One way in which this is managed is by relationships between men and women. While women on average work longer hours than men, these increased hours come from a greater time spent doing housework, which is uncompensated. As a result, even before inheritance or childcare comes into play, there are divisions in the amount of income (and wealth-building) in which women can engage.
While married couples in France are asked to split their money, this is not the case for non-married couples, which is a group that is becoming more prominent in France. Though this is not a problem in and of itself, it does mean that women continue to make less money than men, and if this partnership is broken up, it does not result in an even splitting of incomes as it does for divorces. As a result, while they are functionally in a partnership, legally non-married women do not have ownership over the same amount of funds that they would if they were married.
When it comes to the wealthiest families, there are other ways in which funds are maintained. Bessière began by distinguishing between French notaries and notaries in the United States. Although they have similar names, they play different roles, with French notaries being in charge of a variety of financial contracts such as wills or deeds. Paradoxically, despite part of their role being to collect taxes, they often advise families to pay less taxes, reducing the amount of funds that are redistributed to the population as a whole and retaining wealth for the families that they work with.
In addition to this unequal implementation of the law, assets are distributed unequally within families, with businesses, land, and other more profitable ventures more frequently provided to sons, perpetuating inequality along the lines of gender. This pattern persists despite 200 years of a law on the books stating that female and male children should receive the same amount through inheritance.
Bessière attributed this in part to the order in which inheritances are divided between family members. In theory, this process begins with identifying a family member’s assets, then calculating a value for each, and later distributing them. In actuality, this process is essentially thrown aside and these steps are reversed.
From her observations of many meetings with notaries and families, Bessière asserted that people often come to these meetings knowing what they want. Sons (especially first-born sons) are often the first to receive the most profitable assets such as businesses or land titles, and the remaining assets are distributed to other family members. Importantly, this method often prioritizes certain people’s ability to build wealth at the expense of other family members.
Bessière described a case in which a family’s business was inherited by a son, despite him being less educated than either of his two sisters. He then proceeded to sell the business to pursue his own plans.
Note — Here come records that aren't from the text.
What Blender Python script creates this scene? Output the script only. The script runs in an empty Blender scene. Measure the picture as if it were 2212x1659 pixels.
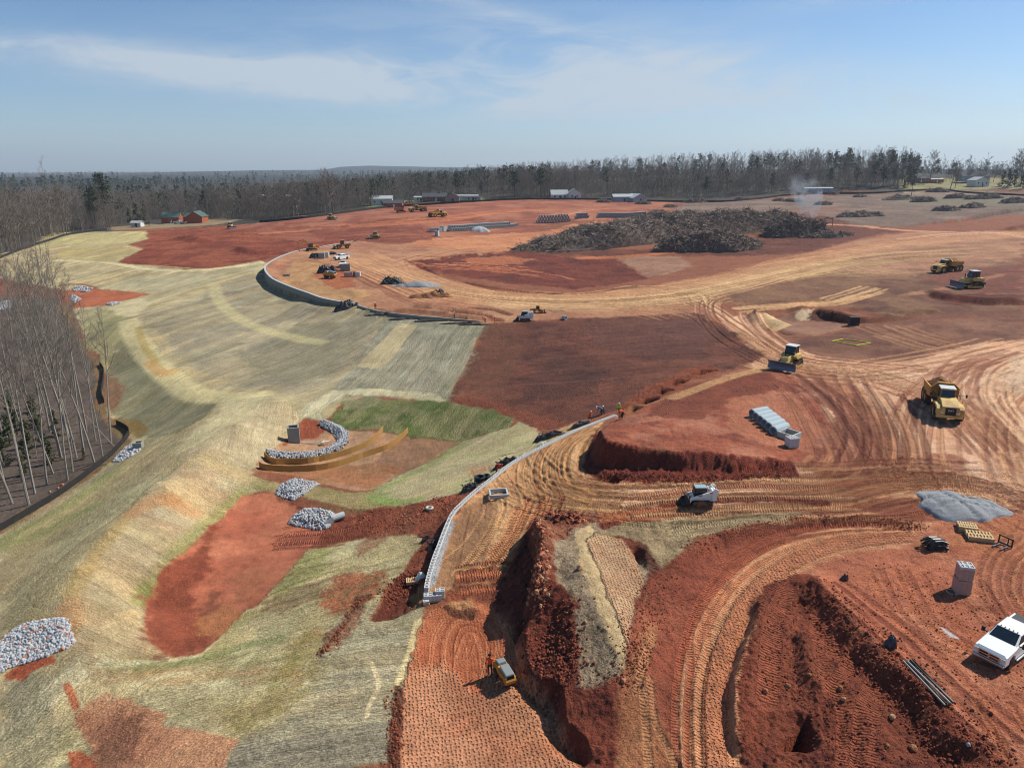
import bpy, bmesh, math, random
import numpy as np
from mathutils import Vector, Matrix, Euler
R = math.radians
SC = bpy.context.scene
COL = SC.collection
# ------------------------------------------------------------------ camera
CAM_Z = 40.0
FPX = 1534.0; CX = 1106.0; CY = 829.5            # pinhole of the photograph, in its 2212 x 1659 view
PITCH = R(16.85)
cam_d = bpy.data.cameras.new("camera"); cam = bpy.data.objects.new("camera", cam_d); COL.objects.link(cam)
cam.location = (0, 0, CAM_Z); cam.rotation_euler = (R(90) - PITCH, R(0.15), 0)
cam_d.sensor_fit = 'HORIZONTAL'; cam_d.sensor_width = 36; cam_d.lens = 36 * FPX / 2212
cam_d.clip_start = 0.5; cam_d.clip_end = 60000
SC.camera = cam
# ------------------------------------------------------------------ sun, sky, exposure
SUN_EL = 46.0; SUN_AZ = 66.0                       # azimuth clockwise from +Y
sd = bpy.data.lights.new("sun", 'SUN'); so = bpy.data.objects.new("sun", sd); COL.objects.link(so)
sd.energy = 4.1; sd.angle = R(0.53); sd.color = (1.0, 0.94, 0.85)
dirv = Vector((math.sin(R(SUN_AZ)) * math.cos(R(SUN_EL)), math.cos(R(SUN_AZ)) * math.cos(R(SUN_EL)), math.sin(R(SUN_EL))))
so.rotation_euler = dirv.to_track_quat('Z', 'Y').to_euler(); so.location = (100, 50, 200)
W = bpy.data.worlds.new("World"); SC.world = W; W.use_nodes = True
nt = W.node_tree; nt.nodes.clear()
def wn(t, **k):
    n = nt.nodes.new(t)
    for a, b in k.items(): setattr(n, a, b)
    return n
out = wn('ShaderNodeOutputWorld'); bg = wn('ShaderNodeBackground'); bg.inputs[1].default_value = 0.078
sky = wn('ShaderNodeTexSky', sky_type='NISHITA', sun_disc=False, sun_elevation=R(SUN_EL), sun_rotation=R(SUN_AZ), altitude=250, air_density=0.9, dust_density=0.6, ozone_density=1.6)
tc = wn('ShaderNodeTexCoord'); sep = wn('ShaderNodeSeparateXYZ'); nt.links.new(tc.outputs['Generated'], sep.inputs[0])
def wm(op, a, b=None, c=None):
    n = wn('ShaderNodeMath', operation=op)
    for i, v in enumerate((a, b, c)):
        if v is None: continue
        if isinstance(v, (int, float)): n.inputs[i].default_value = v
        else: nt.links.new(v, n.inputs[i])
    return n.outputs[0]
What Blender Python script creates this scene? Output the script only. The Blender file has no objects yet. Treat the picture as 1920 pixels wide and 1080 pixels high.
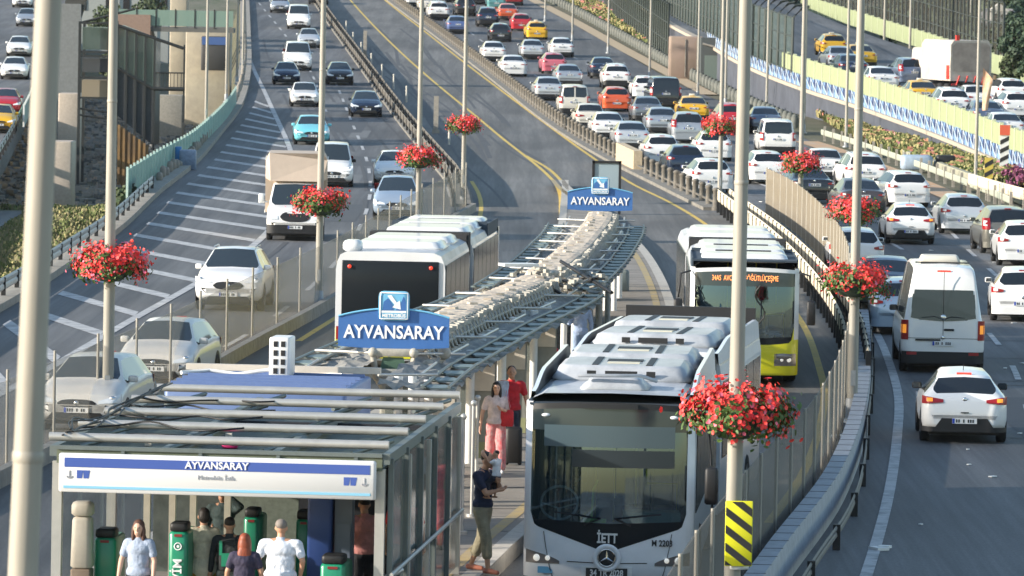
import bpy, bmesh, math, random
from mathutils import Vector, Matrix, noise
random.seed(7)
S = bpy.context.scene
COL = S.collection
PI = math.pi
# ---------------------------------------------------------------- camera
F_PX = 10667.0
CAM_H = 9.25
PITCH = math.atan(580.0 / F_PX)
ROLL = math.radians(1.09)
CROT = Matrix.Rotation(PI/2 - PITCH, 3, 'X') @ Matrix.Rotation(ROLL, 3, 'Z')
cd = bpy.data.cameras.new('camera')
cam = bpy.data.objects.new('camera', cd)
COL.objects.link(cam)
cam.matrix_world = Matrix.Translation((0, 0, CAM_H)) @ CROT.to_4x4()
cd.sensor_width = 36.0
cd.lens = F_PX * 36.0 / 1920.0
cd.clip_start = 0.5
cd.clip_end = 5000
cd.dof.use_dof = True
cd.dof.focus_distance = 105.0
cd.dof.aperture_fstop = 8.0
S.camera = cam
# ---------------------------------------------------------------- light
SUN_EL, SUN_AZ = 18.0, -107.0     # azimuth from +Y towards +X: the sun stands left and a little behind the camera
w = bpy.data.worlds.new('World'); S.world = w; w.use_nodes = True
nt = w.node_tree
sky = nt.nodes.new('ShaderNodeTexSky'); sky.sky_type = 'NISHITA'; sky.sun_disc = False
sky.sun_elevation = math.radians(SUN_EL); sky.sun_rotation = math.radians(SUN_AZ)
sky.air_density = 1.3; sky.dust_density = 0.7; sky.ozone_density = 2.0
bg = nt.nodes['Background']; bg.inputs[1].default_value = 0.15
nt.links.new(sky.outputs[0], bg.inputs[0])
sd = bpy.data.lights.new('sun', 'SUN'); sd.energy = 5.0; sd.angle = math.radians(0.6); sd.color = (1.0, 0.91, 0.79)
so = bpy.data.objects.new('sun', sd); COL.objects.link(so)
az, el = math.radians(SUN_AZ), math.radians(SUN_EL)
TOSUN = Vector((math.sin(az)*math.cos(el), math.cos(az)*math.cos(el), math.sin(el)))
so.rotation_euler = TOSUN.to_track_quat('Z', 'Y').to_euler()
S.view_settings.view_transform = 'Standard'; S.view_settings.look = 'None'
S.view_settings.exposure = 0.78; S.view_settings.gamma = 1.0
S.cycles.max_bounces = 6; S.cycles.transparent_max_bounces = 16
S.cycles.use_denoising = True
# ---------------------------------------------------------------- ground height and pixel -> world
def Zg(y):
    if y < 180: return 0.0
    if y < 620: return 5.3e-5*(y-180)**2
    return 5.3e-5*440**2 + (y-620)*0.02
def G(px, py, h=0.0):
    """point on the ground (plus h) that the photo shows at this pixel"""
    d = CROT @ Vector((px-960.0, -(py-540.0), -F_PX))
    t = 10.0; lo = None
    # march then bisect
    prev = 5.0
    y = 5.0
    while y < 1500:
        z = CAM_H + d.z*(y/d.y)
        if z < Zg(y)+h: break
        prev = y; y += 4.0
    lo, hi = prev, y
    for _ in range(30):
        m = (lo+hi)/2
        if CAM_H + d.z*(m/d.y) < Zg(m)+h: hi = m
        else: lo = m
    y = (lo+hi)/2
    return Vector((d.x*(y/d.y), y, Zg(y)+h))
def AT(px, y):
    """x, z at a depth y for a pixel column (taken at ground height)"""
    return None
def cr(pts, n=8):
    """Catmull-Rom through points"""
    P = [Vector(p) for p in pts]
    P = [P[0]*2-P[1]] + P + [P[-1]*2-P[-2]]
    out = []
    for i in range(1, len(P)-2):
        p0, p1, p2, p3 = P[i-1:i+3]
        for k in range(n):
            t = k/n
            out.append(0.5*((2*p1)+(p2-p0)*t+(2*p0-5*p1+4*p2-p3)*t*t+(3*p1-p0-3*p2+p3)*t**3))
    out.append(P[-2].copy())
    return out
def gpath(px, n=8, h=0.0):
    pts = cr([G(x, y, 0) for x, y in px], n)
    return [Vector((p.x, p.y, Zg(p.y)+h)) for p in pts]
def resample(pts, step):
    out = [pts[0].copy()]; acc = 0
    for a, b in zip(pts[:-1], pts[1:]):
        L = (b-a).length
        if L < 1e-9: continue
        while acc + L >= step:
            t = (step-acc)/L
            a = a.lerp(b, t); out.append(a.copy()); L = (b-a).length; acc = 0
        acc += L
    return out
def xat(pts, y):
    """x of a path at depth y (paths run with y)"""
    Q = sorted(pts, key=lambda p: p.y)
    if y <= Q[0].y:
        a, b = Q[0], Q[min(4, len(Q)-1)]
    elif y >= Q[-1].y:
        a, b = Q[-min(5, len(Q))], Q[-1]
    else:
        lo = 0; hi = len(Q)-1
        while hi-lo > 1:
            m = (lo+hi)//2
            if Q[m].y <= y: lo = m
            else: hi = m
        a, b = Q[lo], Q[hi]
    t = (y-a.y)/max(1e-6, b.y-a.y)
    return a.x+(b.x-a.x)*t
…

Distressed at this turn of events, one of his nieces expressed that men are often given power over these financially malleable ventures.
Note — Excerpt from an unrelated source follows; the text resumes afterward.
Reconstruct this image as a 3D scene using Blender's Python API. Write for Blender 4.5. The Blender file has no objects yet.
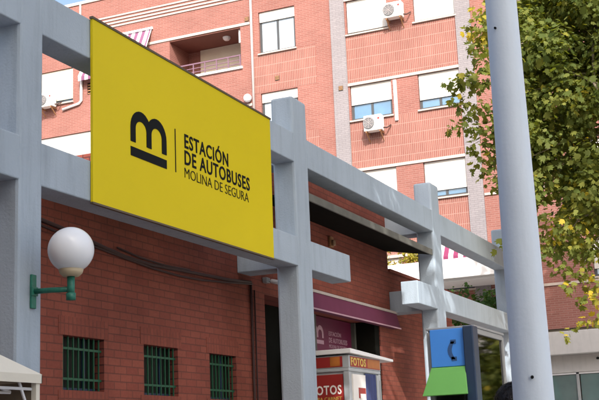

Professor Bessière also noted the conservative nature of the notaries as a group. They are incentivized to prioritize business ownership to sons often because of the very nature of how notaries gain their position. To attain status as a notary, one must either buy an office or inherit the position. Importantly, the cost of purchasing an office is over 1 million euros, a hefty price that prevents all but very wealthy individuals from obtaining these positions.
The notaries’ beliefs, then, are deeply influenced by their status and experiences; Bessière’s fieldwork saw all the notaries she engaged with came from business-owning families. As a result, they are presumably unknowingly allowing their concepts of what propertied families look like (and should look like) to affect their decisions. Clicking through images of notary providers online, Bessière notes the repetition of certain motifs—men and male children smiling together on website pages about how businesses are passed on.
As she spoke, I noted that this system echoes some of the challenges with coding bias in AI. Both are systems that are often perceived to be separated from the people that comprise them and not subject to their biases or opinions. In fact, they are both built upon people’s pre-existing beliefs and interpretations of how the world should work, whether they are conscious of this reality or not.
Bessière collected information via a variety of sources, including sitting in on meetings with families and their lawyers or notaries to observe these legal procedures. Bessière’s presence in these meetings opened up new insights into the legal proceedings since most of these occur in small rooms that contribute to the invisibility of these decisions and less scrutiny over what decisions have been made in the past. They also relied upon family case studies and a French wealth study from 2015 that emphasized a lack of sources for many of their topics of interest.
Even without the influence of notaries, and even if women are married, they are often kept from pertinent information about their financial standing. Bessière cited a study that demonstrated that as households become wealthier, the gap between the husband and wife’s awareness of finances increases. Calling it a “production of ignorance” for women, she mentioned a case in which a woman was left in the dark about her husband’s net worth of hundreds of millions of dollars in shell companies. In this way, keeping women unaware of their true financial holdings allows men to retain control and maintain more jurisdiction over how funds are distributed in their marriages.
Another way in which wealth inequality is perpetuated in France is through determining child support payments. Child support in France is determined by the income of the parent paying child support and does not take into account the income of the parent who raises the child. In most cases, the parent who raises the child is the mother, who is then often forced to bear more of the burden of childcare because child support provided may not be sufficient. Women are asked to take on the role of primary child support despite, as mentioned previously, being more likely to make less money.
Bessière continually stressed the difference between the way laws are written out and how they are actually implemented and exist in our society today. The ways in which families circumvent these regulations (intentionally or unintentionally) serve to reinforce financial inequality, and the low level of access to these systems and their outcomes make it challenging to observe any of the harmful patterns that persist.